_Data extract_:
━━━━━━━━━━━━━━━━

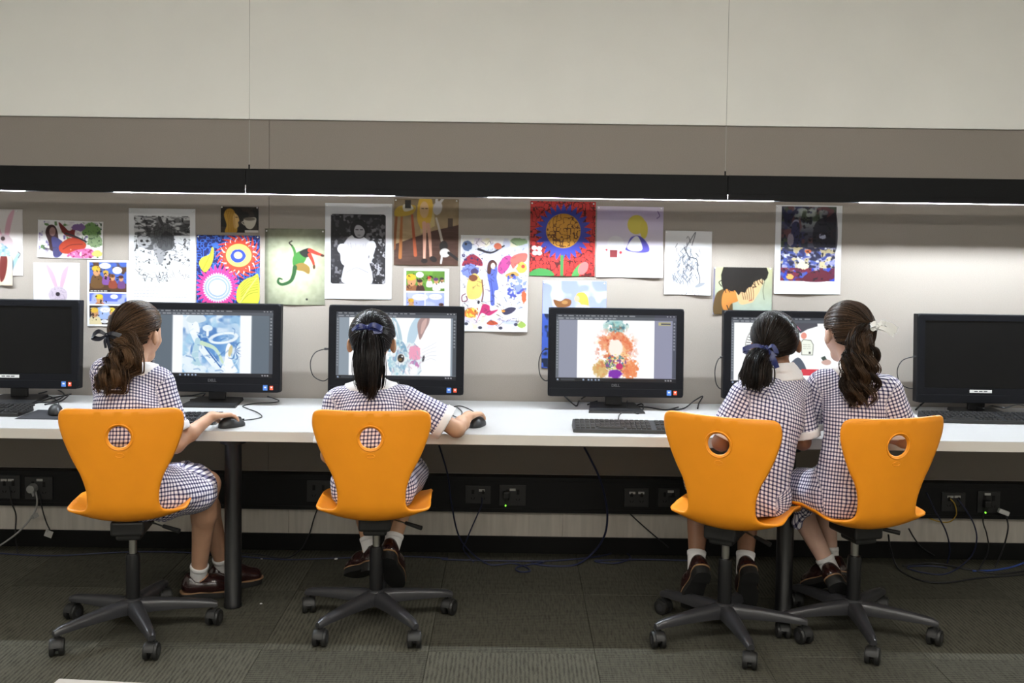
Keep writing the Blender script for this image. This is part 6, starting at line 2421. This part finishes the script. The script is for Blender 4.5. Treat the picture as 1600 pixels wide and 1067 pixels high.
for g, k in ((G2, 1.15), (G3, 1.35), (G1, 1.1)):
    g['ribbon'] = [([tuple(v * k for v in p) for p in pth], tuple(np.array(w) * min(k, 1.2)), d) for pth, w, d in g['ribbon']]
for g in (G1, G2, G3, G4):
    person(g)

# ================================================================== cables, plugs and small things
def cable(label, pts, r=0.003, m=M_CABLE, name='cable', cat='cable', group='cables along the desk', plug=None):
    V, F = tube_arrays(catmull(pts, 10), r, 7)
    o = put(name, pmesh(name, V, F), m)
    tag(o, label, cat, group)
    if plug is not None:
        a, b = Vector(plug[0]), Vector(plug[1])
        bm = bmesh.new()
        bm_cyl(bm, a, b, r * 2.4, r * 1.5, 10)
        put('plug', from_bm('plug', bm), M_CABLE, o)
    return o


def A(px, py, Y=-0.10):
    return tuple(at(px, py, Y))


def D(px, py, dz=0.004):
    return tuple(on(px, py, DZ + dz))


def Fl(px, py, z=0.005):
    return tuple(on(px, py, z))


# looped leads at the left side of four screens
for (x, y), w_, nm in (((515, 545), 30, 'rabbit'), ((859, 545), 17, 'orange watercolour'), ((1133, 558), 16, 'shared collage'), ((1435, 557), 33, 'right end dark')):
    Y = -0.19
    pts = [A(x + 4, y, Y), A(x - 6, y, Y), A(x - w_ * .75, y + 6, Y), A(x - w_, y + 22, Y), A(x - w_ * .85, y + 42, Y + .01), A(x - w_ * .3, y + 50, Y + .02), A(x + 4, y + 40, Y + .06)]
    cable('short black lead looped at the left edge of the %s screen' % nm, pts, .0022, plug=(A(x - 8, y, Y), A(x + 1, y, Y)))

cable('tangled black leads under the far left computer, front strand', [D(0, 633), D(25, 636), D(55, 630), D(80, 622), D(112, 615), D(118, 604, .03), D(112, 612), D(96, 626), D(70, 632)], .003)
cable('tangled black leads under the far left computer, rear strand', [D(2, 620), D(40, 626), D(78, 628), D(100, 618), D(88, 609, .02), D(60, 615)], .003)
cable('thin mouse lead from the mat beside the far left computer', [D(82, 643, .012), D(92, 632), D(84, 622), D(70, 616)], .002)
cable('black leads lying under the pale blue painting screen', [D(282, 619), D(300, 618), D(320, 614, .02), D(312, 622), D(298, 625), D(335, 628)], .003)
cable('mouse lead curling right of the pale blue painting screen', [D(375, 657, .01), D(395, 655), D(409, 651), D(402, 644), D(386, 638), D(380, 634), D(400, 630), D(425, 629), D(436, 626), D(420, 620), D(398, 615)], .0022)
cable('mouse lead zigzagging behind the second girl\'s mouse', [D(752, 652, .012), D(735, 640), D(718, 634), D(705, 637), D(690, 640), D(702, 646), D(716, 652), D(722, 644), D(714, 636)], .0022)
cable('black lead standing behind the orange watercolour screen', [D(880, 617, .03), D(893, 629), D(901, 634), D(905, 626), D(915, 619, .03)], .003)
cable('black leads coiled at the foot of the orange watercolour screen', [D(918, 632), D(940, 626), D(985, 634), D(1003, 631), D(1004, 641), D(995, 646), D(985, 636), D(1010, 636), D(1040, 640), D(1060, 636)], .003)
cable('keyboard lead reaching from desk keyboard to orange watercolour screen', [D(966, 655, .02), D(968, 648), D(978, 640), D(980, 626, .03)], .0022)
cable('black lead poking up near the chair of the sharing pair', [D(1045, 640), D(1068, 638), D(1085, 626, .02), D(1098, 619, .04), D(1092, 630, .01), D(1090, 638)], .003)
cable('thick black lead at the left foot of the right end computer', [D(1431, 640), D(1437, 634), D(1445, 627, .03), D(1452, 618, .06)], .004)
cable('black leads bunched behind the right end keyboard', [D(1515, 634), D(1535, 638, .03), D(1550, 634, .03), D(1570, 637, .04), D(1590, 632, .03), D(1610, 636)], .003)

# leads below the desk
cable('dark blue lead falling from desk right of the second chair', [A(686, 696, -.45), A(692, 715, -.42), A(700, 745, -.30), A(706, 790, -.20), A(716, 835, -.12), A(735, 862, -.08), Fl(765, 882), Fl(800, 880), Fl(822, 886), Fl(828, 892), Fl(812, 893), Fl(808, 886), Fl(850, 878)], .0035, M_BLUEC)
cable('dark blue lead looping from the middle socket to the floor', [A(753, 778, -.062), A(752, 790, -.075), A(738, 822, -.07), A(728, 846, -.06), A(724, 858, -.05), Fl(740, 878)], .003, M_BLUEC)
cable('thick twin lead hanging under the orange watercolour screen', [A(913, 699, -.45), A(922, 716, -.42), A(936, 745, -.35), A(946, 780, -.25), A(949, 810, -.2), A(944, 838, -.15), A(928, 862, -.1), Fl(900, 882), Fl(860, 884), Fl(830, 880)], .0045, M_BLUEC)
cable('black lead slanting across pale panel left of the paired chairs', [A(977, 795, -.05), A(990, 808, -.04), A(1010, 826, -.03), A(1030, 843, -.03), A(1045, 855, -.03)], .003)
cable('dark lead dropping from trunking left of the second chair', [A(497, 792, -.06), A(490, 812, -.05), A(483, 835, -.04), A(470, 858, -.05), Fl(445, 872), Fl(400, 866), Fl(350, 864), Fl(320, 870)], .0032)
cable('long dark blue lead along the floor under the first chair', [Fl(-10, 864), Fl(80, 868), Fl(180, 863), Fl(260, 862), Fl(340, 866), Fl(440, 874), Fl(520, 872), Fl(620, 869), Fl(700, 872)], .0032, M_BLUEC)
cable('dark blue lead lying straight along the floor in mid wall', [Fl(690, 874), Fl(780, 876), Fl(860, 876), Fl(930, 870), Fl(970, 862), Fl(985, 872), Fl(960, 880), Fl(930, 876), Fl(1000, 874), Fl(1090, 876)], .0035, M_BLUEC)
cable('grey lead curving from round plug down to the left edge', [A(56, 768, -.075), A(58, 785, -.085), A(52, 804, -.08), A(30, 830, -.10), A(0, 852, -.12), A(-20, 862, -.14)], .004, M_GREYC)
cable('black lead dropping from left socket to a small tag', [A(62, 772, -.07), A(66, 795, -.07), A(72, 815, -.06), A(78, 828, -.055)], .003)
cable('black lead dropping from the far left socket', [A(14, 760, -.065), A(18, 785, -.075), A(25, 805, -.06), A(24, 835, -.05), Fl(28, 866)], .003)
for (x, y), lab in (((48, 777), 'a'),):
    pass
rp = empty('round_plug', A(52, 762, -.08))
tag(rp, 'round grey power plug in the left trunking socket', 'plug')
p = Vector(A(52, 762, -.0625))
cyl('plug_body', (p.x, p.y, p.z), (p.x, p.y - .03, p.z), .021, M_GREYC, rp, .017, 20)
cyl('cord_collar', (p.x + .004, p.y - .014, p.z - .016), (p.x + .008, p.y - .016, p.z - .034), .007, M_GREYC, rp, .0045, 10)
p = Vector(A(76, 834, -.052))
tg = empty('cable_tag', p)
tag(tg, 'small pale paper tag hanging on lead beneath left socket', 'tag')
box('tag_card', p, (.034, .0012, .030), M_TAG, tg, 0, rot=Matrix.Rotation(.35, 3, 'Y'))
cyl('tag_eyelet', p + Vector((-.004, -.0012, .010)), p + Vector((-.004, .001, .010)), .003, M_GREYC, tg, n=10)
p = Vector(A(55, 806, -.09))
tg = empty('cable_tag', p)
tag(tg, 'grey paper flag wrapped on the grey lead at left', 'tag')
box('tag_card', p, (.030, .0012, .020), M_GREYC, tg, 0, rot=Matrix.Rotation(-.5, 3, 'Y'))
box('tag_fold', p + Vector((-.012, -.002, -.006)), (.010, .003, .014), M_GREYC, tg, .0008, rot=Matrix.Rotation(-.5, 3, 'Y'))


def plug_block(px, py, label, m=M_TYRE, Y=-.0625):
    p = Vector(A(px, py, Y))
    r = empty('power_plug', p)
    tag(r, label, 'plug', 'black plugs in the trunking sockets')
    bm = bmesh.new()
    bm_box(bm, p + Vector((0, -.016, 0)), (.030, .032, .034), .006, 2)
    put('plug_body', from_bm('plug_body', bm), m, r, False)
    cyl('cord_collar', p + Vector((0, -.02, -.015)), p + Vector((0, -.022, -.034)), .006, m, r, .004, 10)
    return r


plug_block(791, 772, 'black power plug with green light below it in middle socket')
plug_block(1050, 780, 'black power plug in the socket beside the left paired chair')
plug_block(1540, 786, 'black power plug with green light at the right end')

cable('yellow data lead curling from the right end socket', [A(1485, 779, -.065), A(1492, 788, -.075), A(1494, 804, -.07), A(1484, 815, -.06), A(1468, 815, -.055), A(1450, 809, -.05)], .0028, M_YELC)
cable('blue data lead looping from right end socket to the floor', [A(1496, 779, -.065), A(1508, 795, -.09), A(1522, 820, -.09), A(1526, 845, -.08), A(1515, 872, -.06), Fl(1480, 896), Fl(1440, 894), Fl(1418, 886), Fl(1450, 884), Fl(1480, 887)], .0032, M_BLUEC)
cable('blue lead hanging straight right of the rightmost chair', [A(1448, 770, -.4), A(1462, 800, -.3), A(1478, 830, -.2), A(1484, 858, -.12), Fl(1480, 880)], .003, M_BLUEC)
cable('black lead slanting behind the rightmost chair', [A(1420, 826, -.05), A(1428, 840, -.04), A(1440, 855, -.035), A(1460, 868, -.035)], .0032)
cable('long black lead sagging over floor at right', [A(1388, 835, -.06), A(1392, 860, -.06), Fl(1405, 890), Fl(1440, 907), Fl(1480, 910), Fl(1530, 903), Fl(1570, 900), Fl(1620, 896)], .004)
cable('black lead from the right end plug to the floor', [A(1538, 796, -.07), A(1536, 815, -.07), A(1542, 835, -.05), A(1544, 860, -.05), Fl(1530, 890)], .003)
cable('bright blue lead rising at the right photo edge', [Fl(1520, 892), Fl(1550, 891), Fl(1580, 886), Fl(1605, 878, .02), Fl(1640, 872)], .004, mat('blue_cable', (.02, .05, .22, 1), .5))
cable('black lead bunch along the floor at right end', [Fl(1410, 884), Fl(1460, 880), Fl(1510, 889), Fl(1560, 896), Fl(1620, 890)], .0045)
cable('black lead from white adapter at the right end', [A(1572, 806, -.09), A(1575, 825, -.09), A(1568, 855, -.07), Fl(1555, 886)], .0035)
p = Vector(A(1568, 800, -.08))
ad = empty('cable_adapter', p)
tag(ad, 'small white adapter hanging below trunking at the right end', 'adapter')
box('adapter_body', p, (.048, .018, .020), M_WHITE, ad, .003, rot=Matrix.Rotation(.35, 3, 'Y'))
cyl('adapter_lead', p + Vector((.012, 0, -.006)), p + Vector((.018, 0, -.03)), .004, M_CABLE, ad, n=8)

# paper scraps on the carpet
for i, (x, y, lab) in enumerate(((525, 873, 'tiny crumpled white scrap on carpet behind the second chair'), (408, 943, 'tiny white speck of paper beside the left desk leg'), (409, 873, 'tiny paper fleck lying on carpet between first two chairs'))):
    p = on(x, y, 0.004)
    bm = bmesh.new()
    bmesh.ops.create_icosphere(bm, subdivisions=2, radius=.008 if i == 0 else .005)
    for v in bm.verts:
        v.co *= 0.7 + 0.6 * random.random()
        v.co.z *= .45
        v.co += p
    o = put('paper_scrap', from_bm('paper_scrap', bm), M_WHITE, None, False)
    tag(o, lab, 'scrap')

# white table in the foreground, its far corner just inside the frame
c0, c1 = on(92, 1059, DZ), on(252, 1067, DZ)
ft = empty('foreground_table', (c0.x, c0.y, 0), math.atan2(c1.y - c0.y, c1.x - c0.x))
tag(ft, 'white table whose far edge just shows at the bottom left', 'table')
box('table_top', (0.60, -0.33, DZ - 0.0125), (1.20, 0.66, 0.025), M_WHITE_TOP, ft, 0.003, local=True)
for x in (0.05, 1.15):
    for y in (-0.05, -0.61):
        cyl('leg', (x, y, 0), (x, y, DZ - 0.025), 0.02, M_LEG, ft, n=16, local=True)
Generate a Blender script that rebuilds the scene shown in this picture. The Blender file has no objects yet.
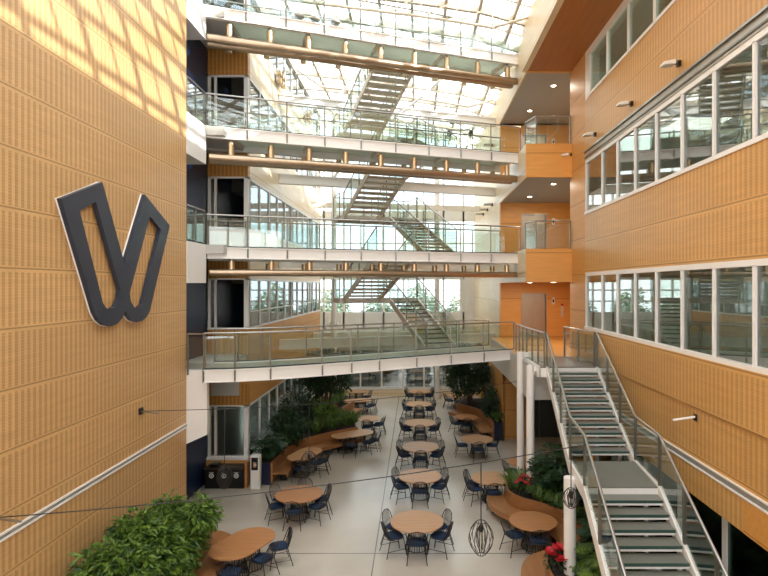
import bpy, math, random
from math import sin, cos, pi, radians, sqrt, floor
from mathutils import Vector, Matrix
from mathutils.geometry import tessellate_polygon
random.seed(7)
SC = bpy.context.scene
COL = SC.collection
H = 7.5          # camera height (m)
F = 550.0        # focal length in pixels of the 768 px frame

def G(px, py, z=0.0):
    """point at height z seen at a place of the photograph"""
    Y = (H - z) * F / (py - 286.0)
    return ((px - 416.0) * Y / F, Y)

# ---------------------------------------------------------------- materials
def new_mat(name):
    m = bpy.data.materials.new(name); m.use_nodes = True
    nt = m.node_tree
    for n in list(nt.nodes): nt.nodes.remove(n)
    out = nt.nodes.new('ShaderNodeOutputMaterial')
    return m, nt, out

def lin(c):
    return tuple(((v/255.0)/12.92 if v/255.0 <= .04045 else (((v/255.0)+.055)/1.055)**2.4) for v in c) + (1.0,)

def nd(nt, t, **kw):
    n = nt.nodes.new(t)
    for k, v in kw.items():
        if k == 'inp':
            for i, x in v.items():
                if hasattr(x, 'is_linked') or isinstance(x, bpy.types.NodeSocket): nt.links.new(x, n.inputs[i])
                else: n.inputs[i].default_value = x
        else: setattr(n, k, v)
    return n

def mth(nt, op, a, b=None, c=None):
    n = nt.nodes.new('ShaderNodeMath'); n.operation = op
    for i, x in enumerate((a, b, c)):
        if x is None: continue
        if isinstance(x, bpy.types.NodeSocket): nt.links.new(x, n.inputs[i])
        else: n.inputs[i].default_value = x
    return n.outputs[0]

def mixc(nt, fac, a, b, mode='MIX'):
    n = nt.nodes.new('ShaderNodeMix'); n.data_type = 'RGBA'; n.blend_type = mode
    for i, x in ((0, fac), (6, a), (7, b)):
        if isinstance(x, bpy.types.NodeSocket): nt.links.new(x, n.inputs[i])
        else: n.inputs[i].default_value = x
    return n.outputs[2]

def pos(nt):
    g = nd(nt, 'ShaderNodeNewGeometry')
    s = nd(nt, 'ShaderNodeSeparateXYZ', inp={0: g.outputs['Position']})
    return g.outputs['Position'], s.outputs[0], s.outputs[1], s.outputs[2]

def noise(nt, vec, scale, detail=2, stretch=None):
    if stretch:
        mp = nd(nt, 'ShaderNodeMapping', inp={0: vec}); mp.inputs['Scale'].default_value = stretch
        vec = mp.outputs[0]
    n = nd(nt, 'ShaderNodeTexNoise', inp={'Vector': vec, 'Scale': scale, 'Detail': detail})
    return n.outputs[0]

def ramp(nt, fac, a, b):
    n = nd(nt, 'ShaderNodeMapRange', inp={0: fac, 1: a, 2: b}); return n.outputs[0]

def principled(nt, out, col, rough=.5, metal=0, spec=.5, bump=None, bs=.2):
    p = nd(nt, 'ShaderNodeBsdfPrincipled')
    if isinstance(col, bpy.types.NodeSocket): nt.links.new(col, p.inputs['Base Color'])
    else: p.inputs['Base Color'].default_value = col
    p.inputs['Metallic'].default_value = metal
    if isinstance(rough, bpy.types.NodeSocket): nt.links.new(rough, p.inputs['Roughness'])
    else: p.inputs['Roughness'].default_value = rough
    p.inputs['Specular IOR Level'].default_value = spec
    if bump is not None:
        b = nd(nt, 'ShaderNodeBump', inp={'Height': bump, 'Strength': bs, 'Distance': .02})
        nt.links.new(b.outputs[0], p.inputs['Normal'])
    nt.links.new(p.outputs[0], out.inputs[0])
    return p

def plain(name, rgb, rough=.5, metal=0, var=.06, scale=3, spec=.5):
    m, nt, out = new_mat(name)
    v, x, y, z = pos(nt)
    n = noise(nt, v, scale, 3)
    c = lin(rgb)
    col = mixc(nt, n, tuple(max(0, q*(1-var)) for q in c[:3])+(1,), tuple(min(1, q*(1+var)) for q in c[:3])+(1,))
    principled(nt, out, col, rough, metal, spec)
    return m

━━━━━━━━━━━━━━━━

_Short problem_:
Going through the entries above, report how many lines include the string "pixels". The number alone is the answer.

_Complete response_:
2